Phillips discovered the talent, gave them a home, and nurtured their careers as well as produced the music. In addition to Presley, Cash and Lewis, he was also responsible for kick-starting the careers of Roy Orbison and B. B. King. If you talk to musicians today they’ll tell you no record label nurtures talent like this anymore – they just exploit it. Noiseworks frontman Jon Stevens recently slammed the Australian recording industry likening the major record labels to criminal organisations. “Sony is a pathetic excuse for a label now… They’ve got nothing to do with music. In the old days they would sign you up and you work out a deal based on selling records and they take a whack of that. Nowadays they offer artists what’s called a ‘360 deal’ where they just rape and pillage. They take a cut of your sales, performance fees, recording royalties, everything. You talk to Damien Leith, (Australian Idol Champion 2006). He sold 300,000 albums and didn’t make a cent. ”

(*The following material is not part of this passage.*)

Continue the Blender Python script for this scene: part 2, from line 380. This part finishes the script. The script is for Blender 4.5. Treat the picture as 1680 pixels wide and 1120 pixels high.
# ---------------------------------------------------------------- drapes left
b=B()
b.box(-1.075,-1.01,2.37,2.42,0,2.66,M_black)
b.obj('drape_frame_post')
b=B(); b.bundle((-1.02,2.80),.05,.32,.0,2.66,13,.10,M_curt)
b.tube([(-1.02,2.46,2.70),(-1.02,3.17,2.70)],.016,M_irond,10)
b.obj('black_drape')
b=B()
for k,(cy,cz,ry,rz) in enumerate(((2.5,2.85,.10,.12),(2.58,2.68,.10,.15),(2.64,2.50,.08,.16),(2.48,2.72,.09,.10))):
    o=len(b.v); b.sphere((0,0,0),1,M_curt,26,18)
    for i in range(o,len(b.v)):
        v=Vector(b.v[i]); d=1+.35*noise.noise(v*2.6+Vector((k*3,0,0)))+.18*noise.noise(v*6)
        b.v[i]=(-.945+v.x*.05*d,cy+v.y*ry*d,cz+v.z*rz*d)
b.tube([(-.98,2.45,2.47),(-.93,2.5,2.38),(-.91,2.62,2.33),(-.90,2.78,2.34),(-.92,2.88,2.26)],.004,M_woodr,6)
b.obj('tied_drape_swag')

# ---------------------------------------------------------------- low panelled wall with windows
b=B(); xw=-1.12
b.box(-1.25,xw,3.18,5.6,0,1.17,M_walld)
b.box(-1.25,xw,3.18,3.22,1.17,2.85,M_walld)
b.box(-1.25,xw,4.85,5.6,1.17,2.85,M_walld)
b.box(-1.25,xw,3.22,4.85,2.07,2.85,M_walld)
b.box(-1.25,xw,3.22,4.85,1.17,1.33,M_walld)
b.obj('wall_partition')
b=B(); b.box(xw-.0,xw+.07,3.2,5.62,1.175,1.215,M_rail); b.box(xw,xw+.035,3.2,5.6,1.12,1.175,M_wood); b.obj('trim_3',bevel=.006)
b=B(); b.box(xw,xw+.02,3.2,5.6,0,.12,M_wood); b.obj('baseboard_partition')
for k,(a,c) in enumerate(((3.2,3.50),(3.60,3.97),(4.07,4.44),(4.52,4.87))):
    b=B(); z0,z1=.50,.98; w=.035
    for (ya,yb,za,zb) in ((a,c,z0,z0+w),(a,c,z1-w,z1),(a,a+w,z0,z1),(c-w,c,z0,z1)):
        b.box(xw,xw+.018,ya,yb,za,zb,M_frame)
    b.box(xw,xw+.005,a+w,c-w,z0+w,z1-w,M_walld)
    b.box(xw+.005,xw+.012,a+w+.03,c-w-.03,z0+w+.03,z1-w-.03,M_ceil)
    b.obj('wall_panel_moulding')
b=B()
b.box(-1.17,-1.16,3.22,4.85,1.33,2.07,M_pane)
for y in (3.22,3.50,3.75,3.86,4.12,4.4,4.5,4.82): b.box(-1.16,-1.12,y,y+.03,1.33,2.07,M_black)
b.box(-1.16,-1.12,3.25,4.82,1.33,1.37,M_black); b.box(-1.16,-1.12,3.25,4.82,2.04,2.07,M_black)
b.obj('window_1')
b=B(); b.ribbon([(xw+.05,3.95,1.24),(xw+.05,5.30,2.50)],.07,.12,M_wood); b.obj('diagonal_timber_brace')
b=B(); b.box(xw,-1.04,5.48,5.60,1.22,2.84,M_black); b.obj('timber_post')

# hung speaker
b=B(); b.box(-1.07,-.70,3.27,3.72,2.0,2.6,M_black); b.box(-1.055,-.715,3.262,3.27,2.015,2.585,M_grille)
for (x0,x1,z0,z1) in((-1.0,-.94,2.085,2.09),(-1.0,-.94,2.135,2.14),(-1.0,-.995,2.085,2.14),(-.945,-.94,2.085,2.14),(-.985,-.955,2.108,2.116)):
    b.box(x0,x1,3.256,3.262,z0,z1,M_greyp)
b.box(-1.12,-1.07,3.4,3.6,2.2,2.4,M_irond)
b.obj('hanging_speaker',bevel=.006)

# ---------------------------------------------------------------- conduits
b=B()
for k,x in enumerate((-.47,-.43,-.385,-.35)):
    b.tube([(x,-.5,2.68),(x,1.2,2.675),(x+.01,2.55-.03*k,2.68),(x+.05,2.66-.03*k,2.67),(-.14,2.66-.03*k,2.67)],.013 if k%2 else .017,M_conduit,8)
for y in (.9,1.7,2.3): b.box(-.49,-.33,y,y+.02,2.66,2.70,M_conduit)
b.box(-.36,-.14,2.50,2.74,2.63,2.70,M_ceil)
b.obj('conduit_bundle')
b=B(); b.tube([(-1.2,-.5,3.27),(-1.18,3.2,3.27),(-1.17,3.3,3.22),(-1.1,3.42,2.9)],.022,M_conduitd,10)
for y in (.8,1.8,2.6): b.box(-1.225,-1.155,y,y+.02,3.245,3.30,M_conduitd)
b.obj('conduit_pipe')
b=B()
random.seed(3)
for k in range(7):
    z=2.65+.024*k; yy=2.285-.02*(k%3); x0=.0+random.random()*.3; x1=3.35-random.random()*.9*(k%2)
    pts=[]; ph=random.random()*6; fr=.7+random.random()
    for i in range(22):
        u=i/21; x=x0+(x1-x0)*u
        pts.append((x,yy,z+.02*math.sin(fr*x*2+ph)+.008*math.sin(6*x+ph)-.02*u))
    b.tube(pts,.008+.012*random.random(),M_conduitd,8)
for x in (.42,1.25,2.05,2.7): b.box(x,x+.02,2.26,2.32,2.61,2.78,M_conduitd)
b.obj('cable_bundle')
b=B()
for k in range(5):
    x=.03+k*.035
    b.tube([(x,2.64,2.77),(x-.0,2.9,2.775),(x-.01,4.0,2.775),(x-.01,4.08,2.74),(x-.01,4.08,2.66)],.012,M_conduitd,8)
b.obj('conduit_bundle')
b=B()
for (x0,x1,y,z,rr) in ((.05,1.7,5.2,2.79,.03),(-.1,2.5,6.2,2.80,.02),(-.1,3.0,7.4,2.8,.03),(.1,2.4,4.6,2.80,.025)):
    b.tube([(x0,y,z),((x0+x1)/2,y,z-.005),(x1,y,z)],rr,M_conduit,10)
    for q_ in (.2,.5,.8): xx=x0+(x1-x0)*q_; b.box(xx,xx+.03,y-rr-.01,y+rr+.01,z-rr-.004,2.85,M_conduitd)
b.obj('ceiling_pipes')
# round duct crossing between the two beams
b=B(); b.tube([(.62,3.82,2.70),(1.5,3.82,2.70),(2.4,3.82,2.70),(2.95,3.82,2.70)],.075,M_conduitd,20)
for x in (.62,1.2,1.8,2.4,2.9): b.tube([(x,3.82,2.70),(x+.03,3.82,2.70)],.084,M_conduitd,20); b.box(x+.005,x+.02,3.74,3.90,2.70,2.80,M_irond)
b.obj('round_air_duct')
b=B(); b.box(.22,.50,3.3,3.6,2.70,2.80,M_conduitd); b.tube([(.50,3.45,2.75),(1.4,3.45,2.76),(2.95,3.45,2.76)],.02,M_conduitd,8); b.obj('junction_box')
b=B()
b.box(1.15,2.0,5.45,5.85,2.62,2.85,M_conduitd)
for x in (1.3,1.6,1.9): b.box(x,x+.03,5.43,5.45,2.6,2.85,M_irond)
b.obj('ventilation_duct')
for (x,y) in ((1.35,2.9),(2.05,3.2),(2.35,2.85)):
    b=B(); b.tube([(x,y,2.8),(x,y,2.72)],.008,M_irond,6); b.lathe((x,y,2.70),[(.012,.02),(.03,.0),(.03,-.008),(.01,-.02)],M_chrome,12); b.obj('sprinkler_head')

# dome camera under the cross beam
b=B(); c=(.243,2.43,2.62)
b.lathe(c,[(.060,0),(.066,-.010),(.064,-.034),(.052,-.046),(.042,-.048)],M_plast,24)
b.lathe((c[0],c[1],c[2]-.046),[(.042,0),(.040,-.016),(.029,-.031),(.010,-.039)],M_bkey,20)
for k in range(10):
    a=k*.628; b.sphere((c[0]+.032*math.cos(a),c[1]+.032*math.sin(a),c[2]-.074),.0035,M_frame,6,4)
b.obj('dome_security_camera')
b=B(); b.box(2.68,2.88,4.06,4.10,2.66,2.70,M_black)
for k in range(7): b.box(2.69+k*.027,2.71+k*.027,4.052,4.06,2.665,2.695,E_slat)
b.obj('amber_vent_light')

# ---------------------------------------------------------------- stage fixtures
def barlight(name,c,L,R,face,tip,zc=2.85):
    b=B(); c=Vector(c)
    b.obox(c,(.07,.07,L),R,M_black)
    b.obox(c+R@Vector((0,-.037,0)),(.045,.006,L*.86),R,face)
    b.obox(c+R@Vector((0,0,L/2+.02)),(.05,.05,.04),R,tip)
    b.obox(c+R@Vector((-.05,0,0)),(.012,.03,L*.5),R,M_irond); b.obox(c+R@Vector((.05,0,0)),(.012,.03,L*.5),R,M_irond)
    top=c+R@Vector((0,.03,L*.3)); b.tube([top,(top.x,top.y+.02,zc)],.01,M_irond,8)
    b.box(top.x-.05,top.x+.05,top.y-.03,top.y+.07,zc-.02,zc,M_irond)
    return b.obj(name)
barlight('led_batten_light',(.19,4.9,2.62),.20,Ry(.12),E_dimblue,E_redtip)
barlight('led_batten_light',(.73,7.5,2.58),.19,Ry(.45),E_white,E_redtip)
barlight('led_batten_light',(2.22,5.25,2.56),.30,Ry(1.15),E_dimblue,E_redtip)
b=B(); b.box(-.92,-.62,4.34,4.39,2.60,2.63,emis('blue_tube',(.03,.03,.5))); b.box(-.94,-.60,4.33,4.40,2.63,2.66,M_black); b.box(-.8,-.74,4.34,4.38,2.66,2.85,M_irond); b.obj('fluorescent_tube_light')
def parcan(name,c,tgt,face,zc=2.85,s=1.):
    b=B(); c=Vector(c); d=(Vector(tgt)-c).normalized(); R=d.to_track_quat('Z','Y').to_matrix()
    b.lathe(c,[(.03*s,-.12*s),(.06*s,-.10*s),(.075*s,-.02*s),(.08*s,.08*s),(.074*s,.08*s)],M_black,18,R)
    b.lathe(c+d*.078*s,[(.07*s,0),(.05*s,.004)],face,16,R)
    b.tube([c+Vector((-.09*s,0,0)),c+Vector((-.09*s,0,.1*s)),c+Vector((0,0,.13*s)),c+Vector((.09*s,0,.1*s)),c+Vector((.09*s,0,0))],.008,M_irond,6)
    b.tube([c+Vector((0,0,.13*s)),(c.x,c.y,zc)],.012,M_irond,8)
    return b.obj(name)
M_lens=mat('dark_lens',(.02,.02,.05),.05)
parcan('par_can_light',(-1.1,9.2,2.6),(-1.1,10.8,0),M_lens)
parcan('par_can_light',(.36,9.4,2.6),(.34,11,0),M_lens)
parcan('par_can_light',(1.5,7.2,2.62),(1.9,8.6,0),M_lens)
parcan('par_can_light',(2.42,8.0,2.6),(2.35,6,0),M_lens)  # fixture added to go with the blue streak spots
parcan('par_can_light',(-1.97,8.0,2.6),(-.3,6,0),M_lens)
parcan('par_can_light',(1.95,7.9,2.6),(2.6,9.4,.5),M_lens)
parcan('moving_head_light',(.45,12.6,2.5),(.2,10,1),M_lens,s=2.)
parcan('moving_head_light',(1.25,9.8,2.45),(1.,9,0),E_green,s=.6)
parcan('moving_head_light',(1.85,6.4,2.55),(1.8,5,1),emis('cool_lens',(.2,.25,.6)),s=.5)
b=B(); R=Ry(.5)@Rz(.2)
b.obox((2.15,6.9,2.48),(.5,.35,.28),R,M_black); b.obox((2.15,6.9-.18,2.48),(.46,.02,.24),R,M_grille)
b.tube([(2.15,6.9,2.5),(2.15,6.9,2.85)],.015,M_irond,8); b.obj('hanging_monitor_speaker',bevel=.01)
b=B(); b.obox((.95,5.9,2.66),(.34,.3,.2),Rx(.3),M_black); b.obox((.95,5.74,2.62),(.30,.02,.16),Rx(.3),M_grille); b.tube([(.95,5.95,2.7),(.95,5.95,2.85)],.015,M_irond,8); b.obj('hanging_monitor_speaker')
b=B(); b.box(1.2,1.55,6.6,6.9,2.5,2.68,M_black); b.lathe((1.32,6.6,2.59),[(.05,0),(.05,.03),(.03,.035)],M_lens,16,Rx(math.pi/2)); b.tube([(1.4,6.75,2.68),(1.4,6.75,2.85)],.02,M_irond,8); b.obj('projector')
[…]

Rock-’n’-roll in the 1950s and 60s was a time when simple songs, played on crappy guitars, recorded on crappy equipment, topped the charts. People didn’t care about production – they just heard the energy, the performance and the song. So then why did we feel the need to improve it? And did we really improve anything?

Music production got so high fidelity in the 1970s that the old music was left behind. Yet ironically some of the most coveted music equipment today is from the 50s and 60s, such as vintage four-track mixing consoles and basic hand wired valve equipment. U2 came to Sun Studio to record the Rattle and Hum album for this reason. Bono said they came to experience “the chill” you get from the room’s history.

And that’s why this music is special. It’s the talent, the poetry, the struggle, the emotion, times and timelessness contained within a simple three-chord song.